• **Written request**
Start at the line containing "by 1080 pixels.", stop at the line containing "cam_data.dof.aperture_fstop = 10.5", and set down every line in that stretch exactly as written, and nothing else.

• **Records supplied**
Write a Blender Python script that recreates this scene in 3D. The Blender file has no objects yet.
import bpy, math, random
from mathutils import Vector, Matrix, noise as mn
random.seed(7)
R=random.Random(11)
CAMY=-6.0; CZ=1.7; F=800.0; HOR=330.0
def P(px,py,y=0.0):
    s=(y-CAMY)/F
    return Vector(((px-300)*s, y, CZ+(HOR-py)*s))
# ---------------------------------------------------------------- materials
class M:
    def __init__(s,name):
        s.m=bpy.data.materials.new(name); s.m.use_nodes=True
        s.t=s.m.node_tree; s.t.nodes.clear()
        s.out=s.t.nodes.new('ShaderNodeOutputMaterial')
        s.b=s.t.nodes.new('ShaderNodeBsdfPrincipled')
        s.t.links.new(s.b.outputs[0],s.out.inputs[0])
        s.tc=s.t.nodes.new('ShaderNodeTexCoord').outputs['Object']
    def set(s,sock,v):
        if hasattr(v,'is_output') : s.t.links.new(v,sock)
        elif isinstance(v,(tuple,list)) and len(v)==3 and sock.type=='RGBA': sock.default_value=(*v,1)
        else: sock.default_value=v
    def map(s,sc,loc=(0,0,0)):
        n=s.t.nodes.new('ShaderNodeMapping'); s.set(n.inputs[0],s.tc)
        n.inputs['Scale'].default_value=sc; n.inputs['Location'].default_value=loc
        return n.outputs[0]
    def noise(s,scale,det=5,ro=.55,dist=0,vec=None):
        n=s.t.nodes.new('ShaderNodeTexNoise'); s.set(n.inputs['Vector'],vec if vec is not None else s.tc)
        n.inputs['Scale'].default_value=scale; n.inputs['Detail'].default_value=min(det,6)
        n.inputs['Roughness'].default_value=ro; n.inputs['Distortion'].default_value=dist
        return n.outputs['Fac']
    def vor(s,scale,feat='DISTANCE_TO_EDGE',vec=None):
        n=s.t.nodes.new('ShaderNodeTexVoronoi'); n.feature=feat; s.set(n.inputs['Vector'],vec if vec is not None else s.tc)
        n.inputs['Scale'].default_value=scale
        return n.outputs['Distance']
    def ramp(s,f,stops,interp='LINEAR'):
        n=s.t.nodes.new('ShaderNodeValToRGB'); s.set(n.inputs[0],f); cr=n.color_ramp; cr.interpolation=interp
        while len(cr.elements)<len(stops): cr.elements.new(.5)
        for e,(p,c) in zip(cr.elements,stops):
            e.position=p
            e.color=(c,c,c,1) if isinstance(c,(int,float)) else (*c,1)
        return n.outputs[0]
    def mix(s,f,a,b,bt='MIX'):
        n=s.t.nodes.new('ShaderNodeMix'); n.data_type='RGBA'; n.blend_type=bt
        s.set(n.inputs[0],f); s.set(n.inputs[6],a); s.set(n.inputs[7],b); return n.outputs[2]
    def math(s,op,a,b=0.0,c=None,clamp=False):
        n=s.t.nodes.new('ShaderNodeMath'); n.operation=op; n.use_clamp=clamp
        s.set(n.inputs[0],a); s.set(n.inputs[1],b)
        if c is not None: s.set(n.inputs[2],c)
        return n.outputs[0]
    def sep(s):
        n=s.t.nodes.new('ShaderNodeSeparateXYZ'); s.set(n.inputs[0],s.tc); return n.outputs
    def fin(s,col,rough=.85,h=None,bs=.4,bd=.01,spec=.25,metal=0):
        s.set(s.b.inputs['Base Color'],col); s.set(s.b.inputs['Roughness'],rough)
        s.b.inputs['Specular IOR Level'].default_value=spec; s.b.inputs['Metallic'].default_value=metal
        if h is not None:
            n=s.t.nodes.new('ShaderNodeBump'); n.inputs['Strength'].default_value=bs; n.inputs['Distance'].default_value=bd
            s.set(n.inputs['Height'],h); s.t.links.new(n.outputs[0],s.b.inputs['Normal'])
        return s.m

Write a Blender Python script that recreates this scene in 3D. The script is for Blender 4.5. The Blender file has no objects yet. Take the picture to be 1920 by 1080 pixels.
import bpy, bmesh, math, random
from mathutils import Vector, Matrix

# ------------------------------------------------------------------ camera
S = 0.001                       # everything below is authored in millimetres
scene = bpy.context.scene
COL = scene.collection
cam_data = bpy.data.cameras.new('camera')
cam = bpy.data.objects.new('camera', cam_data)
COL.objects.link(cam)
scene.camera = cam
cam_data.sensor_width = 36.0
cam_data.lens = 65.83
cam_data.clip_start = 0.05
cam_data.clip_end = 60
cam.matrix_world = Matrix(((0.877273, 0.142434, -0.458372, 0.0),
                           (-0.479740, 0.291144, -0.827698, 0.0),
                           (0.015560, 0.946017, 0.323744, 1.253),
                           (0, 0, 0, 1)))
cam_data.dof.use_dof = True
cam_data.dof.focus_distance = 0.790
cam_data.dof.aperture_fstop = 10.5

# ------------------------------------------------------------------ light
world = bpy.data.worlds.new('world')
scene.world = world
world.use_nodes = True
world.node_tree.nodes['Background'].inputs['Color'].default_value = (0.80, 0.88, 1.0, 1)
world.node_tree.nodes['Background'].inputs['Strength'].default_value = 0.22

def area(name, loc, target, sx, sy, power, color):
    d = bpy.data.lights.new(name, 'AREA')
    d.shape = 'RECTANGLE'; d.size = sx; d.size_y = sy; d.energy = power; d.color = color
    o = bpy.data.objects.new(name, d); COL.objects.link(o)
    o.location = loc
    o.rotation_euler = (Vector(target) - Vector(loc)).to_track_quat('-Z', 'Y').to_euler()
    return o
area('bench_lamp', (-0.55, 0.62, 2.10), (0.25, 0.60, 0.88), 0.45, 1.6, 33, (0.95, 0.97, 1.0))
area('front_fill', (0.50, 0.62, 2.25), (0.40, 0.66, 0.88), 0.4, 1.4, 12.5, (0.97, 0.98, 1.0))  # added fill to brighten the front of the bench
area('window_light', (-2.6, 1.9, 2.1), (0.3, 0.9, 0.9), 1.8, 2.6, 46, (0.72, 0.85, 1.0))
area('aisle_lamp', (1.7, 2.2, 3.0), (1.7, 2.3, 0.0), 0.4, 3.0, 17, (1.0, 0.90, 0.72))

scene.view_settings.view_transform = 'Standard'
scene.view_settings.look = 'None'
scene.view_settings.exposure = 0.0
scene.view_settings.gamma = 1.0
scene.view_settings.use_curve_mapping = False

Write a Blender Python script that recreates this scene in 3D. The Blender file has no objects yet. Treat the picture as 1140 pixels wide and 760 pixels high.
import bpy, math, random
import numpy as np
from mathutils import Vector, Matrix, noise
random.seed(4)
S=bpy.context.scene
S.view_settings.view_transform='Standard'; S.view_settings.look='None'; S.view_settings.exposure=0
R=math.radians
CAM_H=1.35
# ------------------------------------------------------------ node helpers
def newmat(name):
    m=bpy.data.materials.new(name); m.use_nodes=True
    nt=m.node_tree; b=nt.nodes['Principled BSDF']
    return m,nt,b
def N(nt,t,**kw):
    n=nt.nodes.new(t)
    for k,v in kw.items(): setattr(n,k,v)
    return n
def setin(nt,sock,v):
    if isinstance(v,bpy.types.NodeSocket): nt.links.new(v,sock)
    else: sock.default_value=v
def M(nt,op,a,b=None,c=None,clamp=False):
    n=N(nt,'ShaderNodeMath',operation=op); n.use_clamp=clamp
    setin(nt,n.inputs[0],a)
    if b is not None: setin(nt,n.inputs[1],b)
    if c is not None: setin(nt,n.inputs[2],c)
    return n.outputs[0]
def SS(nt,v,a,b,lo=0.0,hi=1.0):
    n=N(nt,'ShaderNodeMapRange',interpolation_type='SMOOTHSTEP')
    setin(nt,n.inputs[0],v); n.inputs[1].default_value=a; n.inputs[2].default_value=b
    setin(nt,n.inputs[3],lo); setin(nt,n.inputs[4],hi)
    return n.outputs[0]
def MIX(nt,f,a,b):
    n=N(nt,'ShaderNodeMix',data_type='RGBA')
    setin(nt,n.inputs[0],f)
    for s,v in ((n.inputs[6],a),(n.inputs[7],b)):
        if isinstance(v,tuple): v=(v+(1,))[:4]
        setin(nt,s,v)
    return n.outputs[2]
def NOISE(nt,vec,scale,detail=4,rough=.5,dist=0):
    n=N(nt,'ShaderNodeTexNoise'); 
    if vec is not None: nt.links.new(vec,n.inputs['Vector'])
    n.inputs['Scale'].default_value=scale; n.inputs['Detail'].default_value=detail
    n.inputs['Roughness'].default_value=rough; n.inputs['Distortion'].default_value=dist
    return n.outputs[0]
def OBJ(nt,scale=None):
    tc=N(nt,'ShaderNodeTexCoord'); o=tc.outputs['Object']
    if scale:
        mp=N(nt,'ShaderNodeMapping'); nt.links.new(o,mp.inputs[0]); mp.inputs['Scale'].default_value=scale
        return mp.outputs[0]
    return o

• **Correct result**
Write a Blender Python script that recreates this scene in 3D. The script is for Blender 4.5. The Blender file has no objects yet. Take the picture to be 1920 by 1080 pixels.
import bpy, bmesh, math, random
from mathutils import Vector, Matrix

# ------------------------------------------------------------------ camera
S = 0.001                       # everything below is authored in millimetres
scene = bpy.context.scene
COL = scene.collection
cam_data = bpy.data.cameras.new('camera')
cam = bpy.data.objects.new('camera', cam_data)
COL.objects.link(cam)
scene.camera = cam
cam_data.sensor_width = 36.0
cam_data.lens = 65.83
cam_data.clip_start = 0.05
cam_data.clip_end = 60
cam.matrix_world = Matrix(((0.877273, 0.142434, -0.458372, 0.0),
                           (-0.479740, 0.291144, -0.827698, 0.0),
                           (0.015560, 0.946017, 0.323744, 1.253),
                           (0, 0, 0, 1)))
cam_data.dof.use_dof = True
cam_data.dof.focus_distance = 0.790
cam_data.dof.aperture_fstop = 10.5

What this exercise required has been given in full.